[Short problem] For this exercise, output only the lines between the "What Blender Python" line and the "COL = scene.collection" line, both of them included, and skip all pictures.

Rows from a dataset
— begin —

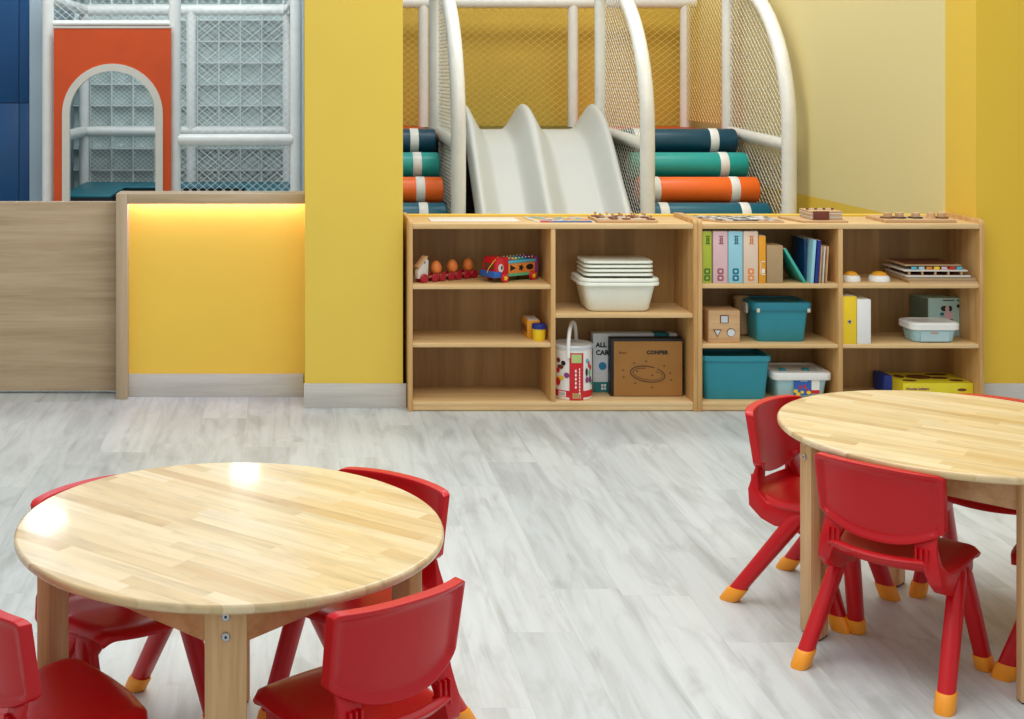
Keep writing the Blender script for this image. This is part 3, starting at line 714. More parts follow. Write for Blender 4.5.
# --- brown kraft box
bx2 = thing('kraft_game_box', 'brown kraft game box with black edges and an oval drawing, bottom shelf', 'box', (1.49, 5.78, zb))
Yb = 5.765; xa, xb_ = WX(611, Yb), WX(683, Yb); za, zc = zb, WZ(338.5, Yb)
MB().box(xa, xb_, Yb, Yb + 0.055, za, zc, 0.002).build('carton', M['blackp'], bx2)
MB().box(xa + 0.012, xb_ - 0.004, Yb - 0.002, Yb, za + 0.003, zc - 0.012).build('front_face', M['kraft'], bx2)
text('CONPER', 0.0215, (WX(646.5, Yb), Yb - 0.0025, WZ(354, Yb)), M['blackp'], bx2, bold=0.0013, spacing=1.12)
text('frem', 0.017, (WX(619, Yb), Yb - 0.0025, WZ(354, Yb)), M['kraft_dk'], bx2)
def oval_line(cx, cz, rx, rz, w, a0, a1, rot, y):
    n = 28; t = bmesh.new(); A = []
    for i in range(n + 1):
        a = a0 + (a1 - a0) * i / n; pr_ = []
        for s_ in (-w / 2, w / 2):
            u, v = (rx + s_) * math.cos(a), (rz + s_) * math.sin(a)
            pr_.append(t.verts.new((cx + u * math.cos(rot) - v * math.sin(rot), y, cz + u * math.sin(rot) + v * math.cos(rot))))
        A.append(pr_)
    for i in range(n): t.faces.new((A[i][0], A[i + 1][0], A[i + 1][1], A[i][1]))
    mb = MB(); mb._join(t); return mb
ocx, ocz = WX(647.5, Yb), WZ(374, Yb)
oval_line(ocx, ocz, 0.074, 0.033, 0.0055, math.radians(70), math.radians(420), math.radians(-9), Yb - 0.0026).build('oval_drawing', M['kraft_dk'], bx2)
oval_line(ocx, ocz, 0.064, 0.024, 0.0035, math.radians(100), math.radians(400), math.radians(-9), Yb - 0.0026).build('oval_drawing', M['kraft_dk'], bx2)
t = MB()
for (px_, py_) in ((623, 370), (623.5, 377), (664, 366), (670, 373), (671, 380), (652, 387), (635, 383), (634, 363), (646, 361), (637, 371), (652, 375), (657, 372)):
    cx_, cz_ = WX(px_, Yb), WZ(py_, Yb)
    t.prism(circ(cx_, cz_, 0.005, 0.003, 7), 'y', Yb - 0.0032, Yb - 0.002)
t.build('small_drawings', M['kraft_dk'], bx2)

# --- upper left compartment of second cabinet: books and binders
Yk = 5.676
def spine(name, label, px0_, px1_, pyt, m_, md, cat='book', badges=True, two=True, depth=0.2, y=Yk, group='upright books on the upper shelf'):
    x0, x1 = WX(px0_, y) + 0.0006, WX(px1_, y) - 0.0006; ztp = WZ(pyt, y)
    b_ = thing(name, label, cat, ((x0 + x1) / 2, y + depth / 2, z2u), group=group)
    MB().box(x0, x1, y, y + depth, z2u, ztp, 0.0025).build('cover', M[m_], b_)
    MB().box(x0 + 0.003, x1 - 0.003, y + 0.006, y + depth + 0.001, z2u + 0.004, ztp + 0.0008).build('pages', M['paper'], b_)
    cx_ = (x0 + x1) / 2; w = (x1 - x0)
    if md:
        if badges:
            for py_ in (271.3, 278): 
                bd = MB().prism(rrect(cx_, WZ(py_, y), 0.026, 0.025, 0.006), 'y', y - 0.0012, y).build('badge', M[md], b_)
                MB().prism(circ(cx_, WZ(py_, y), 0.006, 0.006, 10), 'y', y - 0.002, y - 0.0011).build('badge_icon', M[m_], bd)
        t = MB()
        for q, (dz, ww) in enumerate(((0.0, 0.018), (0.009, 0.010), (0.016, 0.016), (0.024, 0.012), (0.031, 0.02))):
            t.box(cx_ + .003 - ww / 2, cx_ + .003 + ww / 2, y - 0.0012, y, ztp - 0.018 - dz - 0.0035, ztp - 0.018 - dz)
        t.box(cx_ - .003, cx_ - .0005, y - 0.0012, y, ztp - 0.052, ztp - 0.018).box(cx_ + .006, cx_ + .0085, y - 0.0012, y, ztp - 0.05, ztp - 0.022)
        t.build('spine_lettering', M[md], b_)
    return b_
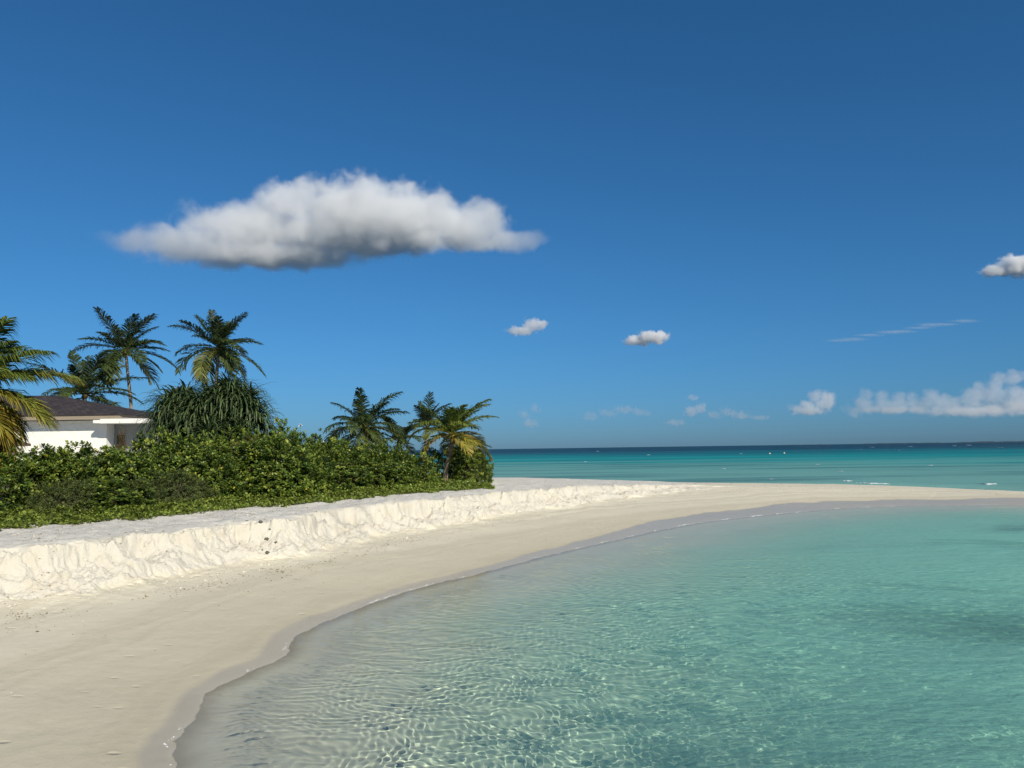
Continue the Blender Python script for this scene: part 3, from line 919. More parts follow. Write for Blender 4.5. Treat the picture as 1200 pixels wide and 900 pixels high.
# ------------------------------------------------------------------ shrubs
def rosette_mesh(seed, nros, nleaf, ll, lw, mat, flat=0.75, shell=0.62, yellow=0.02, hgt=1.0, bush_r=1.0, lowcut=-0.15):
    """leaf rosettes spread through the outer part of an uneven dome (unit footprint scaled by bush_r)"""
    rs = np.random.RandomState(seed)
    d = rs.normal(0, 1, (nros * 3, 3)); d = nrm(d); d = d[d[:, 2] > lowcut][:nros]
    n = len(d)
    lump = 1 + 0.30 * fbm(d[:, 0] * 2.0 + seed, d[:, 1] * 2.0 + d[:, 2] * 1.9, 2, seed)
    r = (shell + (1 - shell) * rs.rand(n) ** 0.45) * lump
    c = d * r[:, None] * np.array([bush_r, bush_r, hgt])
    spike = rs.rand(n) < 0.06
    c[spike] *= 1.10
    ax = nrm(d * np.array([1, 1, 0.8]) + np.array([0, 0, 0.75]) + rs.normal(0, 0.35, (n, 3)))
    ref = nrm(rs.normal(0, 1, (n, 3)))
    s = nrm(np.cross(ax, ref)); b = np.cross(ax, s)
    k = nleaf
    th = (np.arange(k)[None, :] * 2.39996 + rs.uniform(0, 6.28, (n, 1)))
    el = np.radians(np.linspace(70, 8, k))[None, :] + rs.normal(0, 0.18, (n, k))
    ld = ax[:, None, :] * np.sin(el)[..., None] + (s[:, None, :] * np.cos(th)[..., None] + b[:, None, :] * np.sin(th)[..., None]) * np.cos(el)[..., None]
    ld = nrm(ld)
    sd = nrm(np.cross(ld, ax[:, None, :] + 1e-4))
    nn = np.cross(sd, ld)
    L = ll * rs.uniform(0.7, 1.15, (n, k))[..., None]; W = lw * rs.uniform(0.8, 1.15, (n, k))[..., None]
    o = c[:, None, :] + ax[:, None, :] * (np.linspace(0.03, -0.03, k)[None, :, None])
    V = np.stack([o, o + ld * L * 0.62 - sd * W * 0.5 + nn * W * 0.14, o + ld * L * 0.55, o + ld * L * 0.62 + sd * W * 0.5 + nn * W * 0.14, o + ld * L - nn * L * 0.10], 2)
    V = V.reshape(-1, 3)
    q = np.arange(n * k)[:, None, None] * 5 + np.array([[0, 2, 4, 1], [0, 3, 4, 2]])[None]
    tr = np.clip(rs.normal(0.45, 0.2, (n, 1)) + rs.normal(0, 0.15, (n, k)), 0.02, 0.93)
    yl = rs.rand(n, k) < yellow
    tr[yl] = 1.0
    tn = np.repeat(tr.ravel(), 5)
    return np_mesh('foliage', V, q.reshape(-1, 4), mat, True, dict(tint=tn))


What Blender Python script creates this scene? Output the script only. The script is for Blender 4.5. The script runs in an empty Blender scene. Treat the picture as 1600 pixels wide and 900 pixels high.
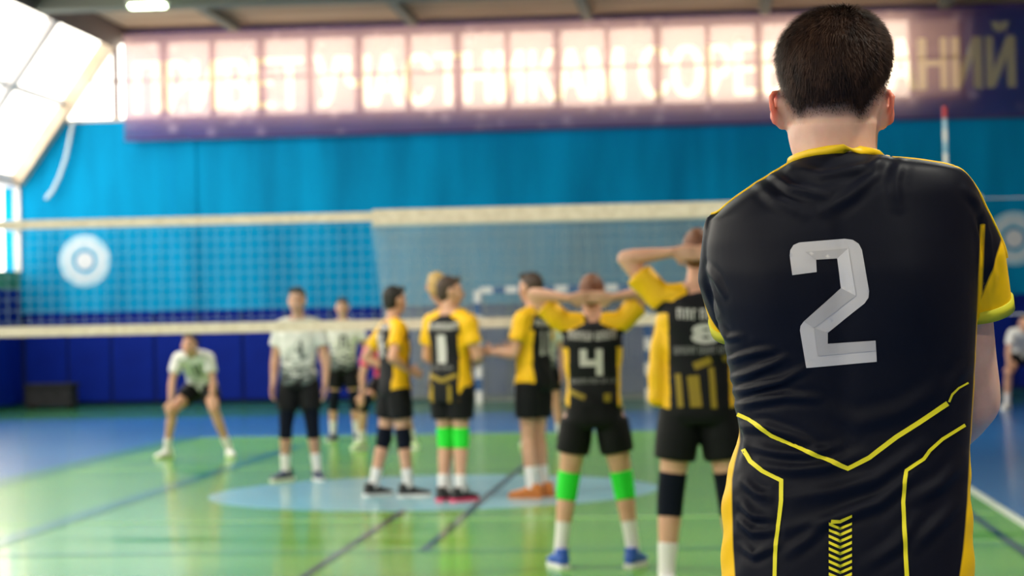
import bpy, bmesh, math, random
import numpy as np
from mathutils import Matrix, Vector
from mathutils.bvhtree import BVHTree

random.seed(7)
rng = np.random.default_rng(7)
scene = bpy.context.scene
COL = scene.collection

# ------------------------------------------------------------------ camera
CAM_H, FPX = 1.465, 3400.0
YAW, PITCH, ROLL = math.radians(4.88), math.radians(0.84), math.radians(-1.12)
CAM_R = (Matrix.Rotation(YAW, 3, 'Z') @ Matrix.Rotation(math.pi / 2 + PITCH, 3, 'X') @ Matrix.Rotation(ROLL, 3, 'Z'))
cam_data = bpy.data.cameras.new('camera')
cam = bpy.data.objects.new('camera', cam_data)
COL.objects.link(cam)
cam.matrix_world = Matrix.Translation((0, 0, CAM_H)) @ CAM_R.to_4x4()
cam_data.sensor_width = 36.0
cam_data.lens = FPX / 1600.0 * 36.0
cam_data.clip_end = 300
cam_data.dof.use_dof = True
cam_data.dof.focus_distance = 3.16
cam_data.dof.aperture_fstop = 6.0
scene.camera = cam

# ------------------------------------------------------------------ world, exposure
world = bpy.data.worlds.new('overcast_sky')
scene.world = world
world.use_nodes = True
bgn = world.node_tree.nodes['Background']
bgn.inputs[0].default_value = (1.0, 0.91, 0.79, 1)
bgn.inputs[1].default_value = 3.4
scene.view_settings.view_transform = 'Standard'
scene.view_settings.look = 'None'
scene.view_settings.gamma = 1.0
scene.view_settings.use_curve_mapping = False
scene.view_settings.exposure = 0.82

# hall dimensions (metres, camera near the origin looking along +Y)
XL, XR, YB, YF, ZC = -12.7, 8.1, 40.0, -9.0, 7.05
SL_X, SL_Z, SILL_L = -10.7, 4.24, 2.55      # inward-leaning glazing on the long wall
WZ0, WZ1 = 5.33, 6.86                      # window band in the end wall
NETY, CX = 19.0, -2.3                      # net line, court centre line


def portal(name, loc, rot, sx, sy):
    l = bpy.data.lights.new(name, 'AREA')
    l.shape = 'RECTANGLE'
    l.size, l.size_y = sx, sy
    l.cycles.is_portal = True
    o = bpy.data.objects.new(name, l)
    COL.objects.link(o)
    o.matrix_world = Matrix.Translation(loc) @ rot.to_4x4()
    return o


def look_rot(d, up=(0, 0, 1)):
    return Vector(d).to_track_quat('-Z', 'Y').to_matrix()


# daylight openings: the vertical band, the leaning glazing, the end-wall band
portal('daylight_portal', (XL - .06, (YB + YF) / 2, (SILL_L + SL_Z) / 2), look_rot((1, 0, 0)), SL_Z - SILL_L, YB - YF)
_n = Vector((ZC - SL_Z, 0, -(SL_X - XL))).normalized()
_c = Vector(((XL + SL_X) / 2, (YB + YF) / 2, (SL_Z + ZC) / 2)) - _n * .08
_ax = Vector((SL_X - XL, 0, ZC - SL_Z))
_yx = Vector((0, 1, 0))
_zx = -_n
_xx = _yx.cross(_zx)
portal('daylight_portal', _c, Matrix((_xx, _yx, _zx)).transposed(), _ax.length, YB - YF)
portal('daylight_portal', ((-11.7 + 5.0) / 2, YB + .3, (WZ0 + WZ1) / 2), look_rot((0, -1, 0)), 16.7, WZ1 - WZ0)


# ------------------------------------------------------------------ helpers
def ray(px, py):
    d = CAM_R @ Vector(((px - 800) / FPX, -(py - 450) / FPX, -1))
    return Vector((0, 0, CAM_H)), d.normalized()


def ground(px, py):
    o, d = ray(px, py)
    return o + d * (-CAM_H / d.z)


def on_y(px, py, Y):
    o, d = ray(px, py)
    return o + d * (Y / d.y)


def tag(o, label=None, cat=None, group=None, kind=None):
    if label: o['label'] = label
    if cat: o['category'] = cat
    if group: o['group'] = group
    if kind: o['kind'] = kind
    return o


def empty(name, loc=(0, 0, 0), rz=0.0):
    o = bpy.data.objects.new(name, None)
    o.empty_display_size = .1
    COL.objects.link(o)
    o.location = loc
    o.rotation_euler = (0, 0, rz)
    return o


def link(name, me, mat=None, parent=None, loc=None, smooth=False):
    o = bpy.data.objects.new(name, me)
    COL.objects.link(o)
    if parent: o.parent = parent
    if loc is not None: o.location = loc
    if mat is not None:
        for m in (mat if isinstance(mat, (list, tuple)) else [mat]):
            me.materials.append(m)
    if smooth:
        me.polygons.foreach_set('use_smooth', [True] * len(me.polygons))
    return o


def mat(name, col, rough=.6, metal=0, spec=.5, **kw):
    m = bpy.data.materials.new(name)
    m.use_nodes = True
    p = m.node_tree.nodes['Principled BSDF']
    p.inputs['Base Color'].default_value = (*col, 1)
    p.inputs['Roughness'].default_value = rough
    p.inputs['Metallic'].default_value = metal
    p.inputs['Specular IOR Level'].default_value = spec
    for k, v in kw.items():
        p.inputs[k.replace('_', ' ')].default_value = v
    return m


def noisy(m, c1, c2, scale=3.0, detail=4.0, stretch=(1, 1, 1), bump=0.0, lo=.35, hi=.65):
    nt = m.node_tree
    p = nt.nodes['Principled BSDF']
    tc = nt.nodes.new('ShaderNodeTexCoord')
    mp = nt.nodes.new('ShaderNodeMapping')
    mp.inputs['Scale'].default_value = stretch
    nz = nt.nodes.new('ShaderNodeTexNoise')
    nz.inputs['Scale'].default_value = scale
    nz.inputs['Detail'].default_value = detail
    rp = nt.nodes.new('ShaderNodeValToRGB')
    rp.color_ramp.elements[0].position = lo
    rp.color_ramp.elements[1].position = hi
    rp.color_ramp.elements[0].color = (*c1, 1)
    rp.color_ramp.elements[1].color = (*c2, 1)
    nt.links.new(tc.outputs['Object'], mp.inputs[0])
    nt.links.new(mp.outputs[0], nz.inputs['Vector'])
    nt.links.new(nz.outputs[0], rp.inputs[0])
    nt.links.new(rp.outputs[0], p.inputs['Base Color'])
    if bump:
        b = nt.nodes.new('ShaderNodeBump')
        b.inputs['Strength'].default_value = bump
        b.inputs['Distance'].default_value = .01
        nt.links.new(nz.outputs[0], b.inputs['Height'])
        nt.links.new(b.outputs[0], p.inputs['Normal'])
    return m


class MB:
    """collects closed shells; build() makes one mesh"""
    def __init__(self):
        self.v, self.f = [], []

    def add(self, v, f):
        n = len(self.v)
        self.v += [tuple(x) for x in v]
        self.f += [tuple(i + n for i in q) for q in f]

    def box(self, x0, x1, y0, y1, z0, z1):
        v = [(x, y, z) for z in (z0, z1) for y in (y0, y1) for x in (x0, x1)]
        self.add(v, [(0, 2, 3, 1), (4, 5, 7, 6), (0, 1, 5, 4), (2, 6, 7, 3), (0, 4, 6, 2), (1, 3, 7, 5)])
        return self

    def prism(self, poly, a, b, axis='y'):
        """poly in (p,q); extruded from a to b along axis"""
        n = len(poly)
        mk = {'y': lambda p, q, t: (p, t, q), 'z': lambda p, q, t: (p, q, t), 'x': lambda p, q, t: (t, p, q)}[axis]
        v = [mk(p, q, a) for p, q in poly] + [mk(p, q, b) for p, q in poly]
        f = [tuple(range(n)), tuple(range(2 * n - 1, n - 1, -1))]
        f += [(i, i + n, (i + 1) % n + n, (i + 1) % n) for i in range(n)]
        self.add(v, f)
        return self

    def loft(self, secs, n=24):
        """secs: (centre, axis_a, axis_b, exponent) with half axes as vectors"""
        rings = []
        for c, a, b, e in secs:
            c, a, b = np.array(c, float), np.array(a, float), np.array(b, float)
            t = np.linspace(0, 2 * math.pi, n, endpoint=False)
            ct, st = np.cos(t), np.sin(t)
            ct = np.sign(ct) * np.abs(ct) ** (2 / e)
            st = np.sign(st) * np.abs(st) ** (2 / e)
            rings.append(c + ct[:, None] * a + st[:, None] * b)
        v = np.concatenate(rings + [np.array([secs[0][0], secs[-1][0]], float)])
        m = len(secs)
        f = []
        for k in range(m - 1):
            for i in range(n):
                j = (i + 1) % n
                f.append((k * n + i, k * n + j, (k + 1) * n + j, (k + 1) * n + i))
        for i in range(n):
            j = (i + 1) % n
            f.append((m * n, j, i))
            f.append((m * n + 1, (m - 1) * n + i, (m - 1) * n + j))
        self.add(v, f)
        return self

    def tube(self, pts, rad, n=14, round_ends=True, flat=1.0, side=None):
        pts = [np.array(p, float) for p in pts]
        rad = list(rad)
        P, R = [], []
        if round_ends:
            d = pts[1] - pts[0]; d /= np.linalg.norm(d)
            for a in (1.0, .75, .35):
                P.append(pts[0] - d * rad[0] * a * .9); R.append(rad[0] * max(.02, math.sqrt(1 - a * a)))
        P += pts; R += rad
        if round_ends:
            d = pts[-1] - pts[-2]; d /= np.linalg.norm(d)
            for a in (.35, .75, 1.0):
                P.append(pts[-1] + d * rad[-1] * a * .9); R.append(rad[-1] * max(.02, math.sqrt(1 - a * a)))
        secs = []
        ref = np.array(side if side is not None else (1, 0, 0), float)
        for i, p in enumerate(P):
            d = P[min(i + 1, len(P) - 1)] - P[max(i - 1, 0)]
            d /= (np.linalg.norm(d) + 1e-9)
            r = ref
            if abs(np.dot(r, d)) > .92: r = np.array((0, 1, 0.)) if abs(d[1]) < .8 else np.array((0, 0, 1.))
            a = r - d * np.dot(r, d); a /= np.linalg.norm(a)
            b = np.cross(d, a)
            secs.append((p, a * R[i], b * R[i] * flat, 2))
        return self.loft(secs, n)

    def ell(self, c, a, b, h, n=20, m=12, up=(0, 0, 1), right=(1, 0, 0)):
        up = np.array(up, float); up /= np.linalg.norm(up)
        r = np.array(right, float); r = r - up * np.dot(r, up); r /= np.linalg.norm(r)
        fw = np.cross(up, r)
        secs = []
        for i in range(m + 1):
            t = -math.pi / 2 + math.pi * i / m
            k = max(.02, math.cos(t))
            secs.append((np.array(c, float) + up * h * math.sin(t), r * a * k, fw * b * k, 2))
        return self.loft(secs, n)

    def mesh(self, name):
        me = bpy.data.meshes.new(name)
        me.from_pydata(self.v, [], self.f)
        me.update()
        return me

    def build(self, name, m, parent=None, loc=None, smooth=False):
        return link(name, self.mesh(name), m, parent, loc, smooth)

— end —

[Exercise solution]
What Blender Python script creates this scene? Output the script only. The script is for Blender 4.5. The script runs in an empty Blender scene. Treat the picture as 1600 pixels wide and 900 pixels high.
import bpy, bmesh, math, random
import numpy as np
from mathutils import Matrix, Vector
from mathutils.bvhtree import BVHTree

random.seed(7)
rng = np.random.default_rng(7)
scene = bpy.context.scene
COL = scene.collection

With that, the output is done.